[REQUEST]: Set down each line from the one containing "Keep writing the" to the one containing "# arrow down", inclusive, exactly as written and with nothing further.

######

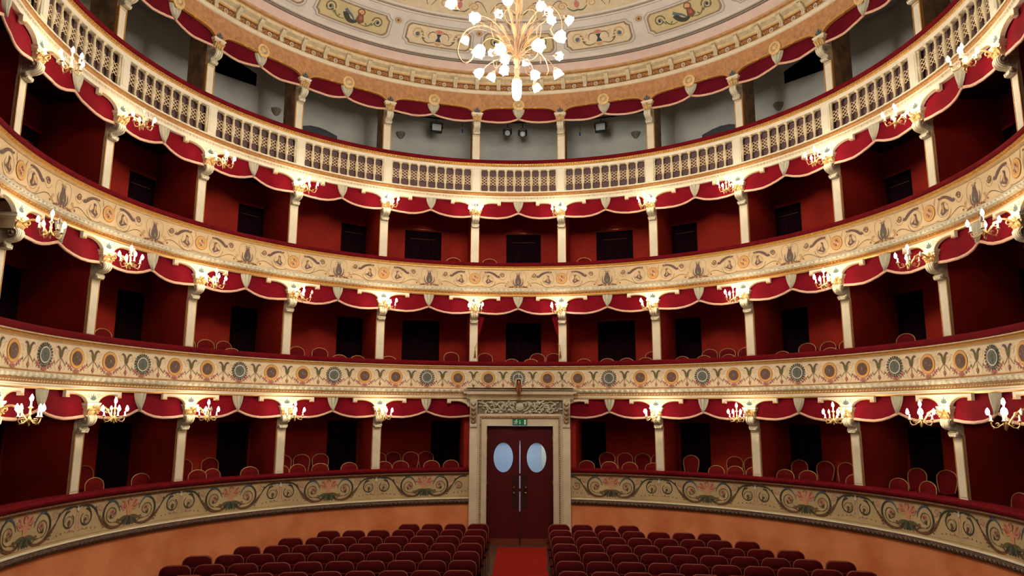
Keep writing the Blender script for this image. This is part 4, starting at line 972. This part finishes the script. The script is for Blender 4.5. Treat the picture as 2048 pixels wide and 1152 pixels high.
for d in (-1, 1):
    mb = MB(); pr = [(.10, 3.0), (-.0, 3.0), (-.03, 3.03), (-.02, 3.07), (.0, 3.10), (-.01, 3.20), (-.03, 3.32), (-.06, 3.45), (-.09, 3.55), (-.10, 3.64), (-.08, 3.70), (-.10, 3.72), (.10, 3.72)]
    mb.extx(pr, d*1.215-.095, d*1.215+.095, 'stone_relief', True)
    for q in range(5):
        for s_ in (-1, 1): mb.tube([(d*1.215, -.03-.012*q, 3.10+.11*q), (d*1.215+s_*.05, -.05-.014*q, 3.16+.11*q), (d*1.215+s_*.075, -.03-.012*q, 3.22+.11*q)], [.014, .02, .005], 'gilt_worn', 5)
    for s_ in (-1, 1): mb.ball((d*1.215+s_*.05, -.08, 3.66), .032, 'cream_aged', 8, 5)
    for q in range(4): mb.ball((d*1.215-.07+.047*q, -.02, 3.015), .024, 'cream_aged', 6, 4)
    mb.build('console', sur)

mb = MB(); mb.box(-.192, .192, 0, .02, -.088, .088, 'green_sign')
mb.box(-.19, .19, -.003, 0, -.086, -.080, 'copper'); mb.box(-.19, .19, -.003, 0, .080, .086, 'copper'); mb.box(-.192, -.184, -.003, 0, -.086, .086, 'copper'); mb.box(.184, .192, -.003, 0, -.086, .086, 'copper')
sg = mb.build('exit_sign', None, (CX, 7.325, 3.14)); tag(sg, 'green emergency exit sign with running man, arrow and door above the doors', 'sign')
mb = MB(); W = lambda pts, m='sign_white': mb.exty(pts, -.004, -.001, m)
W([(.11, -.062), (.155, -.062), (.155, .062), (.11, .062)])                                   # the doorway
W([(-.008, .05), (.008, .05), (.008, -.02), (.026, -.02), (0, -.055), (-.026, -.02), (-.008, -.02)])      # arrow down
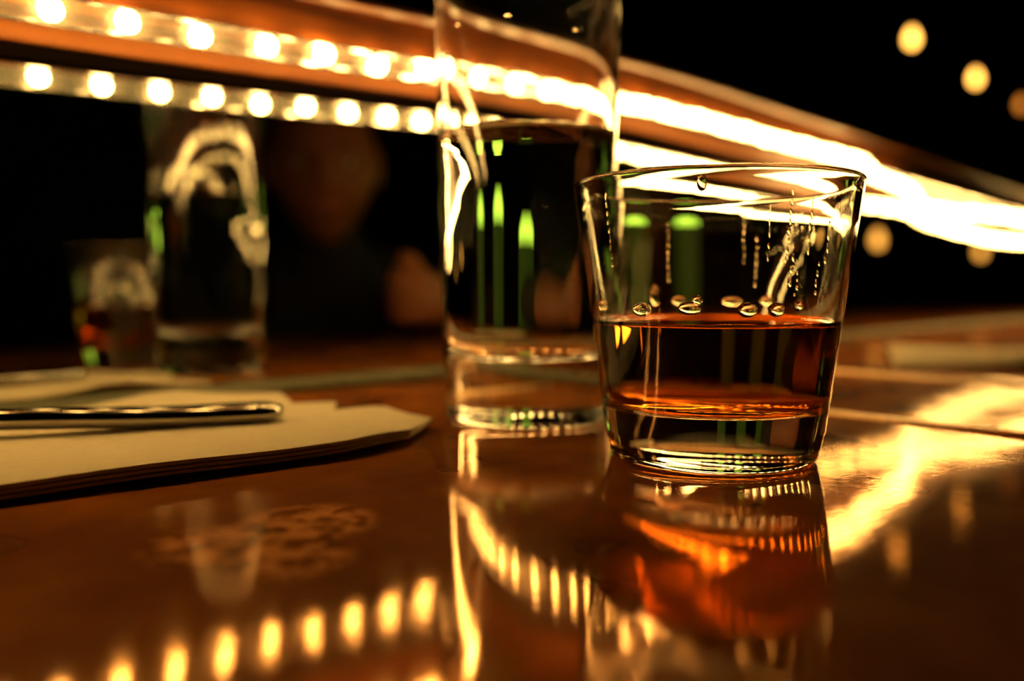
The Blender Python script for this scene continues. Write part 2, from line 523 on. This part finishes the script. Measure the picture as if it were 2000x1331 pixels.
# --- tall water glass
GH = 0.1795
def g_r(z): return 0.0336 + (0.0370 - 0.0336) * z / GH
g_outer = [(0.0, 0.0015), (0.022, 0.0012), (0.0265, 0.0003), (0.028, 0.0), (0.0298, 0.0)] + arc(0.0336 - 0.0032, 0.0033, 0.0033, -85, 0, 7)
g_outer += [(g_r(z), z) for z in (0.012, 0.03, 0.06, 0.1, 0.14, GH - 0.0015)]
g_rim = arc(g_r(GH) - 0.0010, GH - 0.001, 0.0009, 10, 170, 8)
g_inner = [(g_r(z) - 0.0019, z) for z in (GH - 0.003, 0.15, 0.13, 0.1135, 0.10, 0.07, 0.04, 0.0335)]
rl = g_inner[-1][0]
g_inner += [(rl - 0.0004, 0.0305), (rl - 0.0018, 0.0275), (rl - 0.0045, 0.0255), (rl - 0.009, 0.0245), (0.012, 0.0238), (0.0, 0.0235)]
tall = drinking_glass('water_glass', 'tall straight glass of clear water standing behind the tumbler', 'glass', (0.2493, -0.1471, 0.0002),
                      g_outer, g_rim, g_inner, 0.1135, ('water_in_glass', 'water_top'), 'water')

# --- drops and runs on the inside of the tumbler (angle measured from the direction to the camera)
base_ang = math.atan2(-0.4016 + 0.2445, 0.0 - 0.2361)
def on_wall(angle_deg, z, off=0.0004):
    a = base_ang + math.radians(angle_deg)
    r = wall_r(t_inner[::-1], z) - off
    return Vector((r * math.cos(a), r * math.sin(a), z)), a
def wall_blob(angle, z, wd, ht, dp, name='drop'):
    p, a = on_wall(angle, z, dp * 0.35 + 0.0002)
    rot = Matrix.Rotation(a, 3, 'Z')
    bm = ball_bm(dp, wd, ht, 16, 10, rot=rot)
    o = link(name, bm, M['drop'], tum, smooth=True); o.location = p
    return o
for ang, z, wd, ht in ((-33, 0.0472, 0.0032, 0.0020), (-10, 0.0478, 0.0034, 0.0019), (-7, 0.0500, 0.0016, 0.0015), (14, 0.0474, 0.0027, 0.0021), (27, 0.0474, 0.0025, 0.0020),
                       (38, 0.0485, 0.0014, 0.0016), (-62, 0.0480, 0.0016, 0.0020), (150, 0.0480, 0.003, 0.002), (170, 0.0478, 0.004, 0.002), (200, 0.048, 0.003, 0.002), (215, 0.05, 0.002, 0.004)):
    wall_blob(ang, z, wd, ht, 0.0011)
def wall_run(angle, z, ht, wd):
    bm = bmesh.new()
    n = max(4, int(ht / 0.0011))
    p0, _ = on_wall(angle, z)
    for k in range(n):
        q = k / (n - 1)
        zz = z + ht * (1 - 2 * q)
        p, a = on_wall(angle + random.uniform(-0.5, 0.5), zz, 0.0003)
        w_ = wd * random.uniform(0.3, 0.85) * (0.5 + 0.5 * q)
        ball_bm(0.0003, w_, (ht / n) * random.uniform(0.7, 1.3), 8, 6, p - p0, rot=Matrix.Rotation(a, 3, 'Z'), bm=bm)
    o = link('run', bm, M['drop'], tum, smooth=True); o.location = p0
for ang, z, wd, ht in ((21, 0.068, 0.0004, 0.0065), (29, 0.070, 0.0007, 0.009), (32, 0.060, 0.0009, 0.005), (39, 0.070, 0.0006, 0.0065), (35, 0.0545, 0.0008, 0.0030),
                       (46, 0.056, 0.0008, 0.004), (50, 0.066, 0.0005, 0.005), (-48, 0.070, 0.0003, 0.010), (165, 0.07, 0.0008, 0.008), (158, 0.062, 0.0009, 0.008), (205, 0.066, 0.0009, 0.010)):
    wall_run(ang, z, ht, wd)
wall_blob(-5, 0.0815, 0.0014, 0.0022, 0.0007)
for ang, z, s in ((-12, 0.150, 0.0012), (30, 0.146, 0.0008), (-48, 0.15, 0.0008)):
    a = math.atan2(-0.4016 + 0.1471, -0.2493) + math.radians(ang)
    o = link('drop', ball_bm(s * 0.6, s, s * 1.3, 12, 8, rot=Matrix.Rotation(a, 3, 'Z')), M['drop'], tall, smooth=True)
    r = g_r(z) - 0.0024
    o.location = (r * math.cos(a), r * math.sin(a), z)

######

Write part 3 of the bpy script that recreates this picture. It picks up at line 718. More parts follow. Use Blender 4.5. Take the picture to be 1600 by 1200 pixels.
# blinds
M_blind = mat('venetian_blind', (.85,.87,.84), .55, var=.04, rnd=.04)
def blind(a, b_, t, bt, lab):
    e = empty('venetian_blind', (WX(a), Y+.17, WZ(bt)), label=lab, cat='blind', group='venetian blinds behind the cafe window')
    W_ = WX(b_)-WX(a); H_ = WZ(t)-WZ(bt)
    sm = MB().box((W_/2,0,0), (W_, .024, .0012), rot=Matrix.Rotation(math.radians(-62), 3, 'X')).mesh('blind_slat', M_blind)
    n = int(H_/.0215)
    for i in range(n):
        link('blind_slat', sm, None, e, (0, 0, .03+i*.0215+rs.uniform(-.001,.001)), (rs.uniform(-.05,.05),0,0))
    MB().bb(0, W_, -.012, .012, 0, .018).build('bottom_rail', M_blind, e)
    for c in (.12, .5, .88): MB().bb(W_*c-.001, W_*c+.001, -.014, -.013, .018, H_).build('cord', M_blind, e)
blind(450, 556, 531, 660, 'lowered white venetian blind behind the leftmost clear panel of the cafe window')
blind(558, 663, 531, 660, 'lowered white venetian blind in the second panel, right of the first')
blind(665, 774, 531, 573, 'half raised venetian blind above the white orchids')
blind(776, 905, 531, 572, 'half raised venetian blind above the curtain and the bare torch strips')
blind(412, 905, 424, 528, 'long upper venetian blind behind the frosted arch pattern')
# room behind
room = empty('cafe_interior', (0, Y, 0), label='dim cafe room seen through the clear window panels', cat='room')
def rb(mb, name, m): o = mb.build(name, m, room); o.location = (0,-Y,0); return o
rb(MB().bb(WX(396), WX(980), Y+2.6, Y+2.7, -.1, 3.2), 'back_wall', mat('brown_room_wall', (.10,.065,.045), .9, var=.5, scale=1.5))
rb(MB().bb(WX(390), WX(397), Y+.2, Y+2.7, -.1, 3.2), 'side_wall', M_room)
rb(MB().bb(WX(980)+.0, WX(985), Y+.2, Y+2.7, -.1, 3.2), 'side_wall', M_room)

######

[TASK ANSWER]:
Keep writing the Blender script for this image. This is part 4, starting at line 972. This part finishes the script. The script is for Blender 4.5. Treat the picture as 2048 pixels wide and 1152 pixels high.
for d in (-1, 1):
    mb = MB(); pr = [(.10, 3.0), (-.0, 3.0), (-.03, 3.03), (-.02, 3.07), (.0, 3.10), (-.01, 3.20), (-.03, 3.32), (-.06, 3.45), (-.09, 3.55), (-.10, 3.64), (-.08, 3.70), (-.10, 3.72), (.10, 3.72)]
    mb.extx(pr, d*1.215-.095, d*1.215+.095, 'stone_relief', True)
    for q in range(5):
        for s_ in (-1, 1): mb.tube([(d*1.215, -.03-.012*q, 3.10+.11*q), (d*1.215+s_*.05, -.05-.014*q, 3.16+.11*q), (d*1.215+s_*.075, -.03-.012*q, 3.22+.11*q)], [.014, .02, .005], 'gilt_worn', 5)
    for s_ in (-1, 1): mb.ball((d*1.215+s_*.05, -.08, 3.66), .032, 'cream_aged', 8, 5)
    for q in range(4): mb.ball((d*1.215-.07+.047*q, -.02, 3.015), .024, 'cream_aged', 6, 4)
    mb.build('console', sur)

mb = MB(); mb.box(-.192, .192, 0, .02, -.088, .088, 'green_sign')
mb.box(-.19, .19, -.003, 0, -.086, -.080, 'copper'); mb.box(-.19, .19, -.003, 0, .080, .086, 'copper'); mb.box(-.192, -.184, -.003, 0, -.086, .086, 'copper'); mb.box(.184, .192, -.003, 0, -.086, .086, 'copper')
sg = mb.build('exit_sign', None, (CX, 7.325, 3.14)); tag(sg, 'green emergency exit sign with running man, arrow and door above the doors', 'sign')
mb = MB(); W = lambda pts, m='sign_white': mb.exty(pts, -.004, -.001, m)
W([(.11, -.062), (.155, -.062), (.155, .062), (.11, .062)])                                   # the doorway
W([(-.008, .05), (.008, .05), (.008, -.02), (.026, -.02), (0, -.055), (-.026, -.02), (-.008, -.02)])      # arrow down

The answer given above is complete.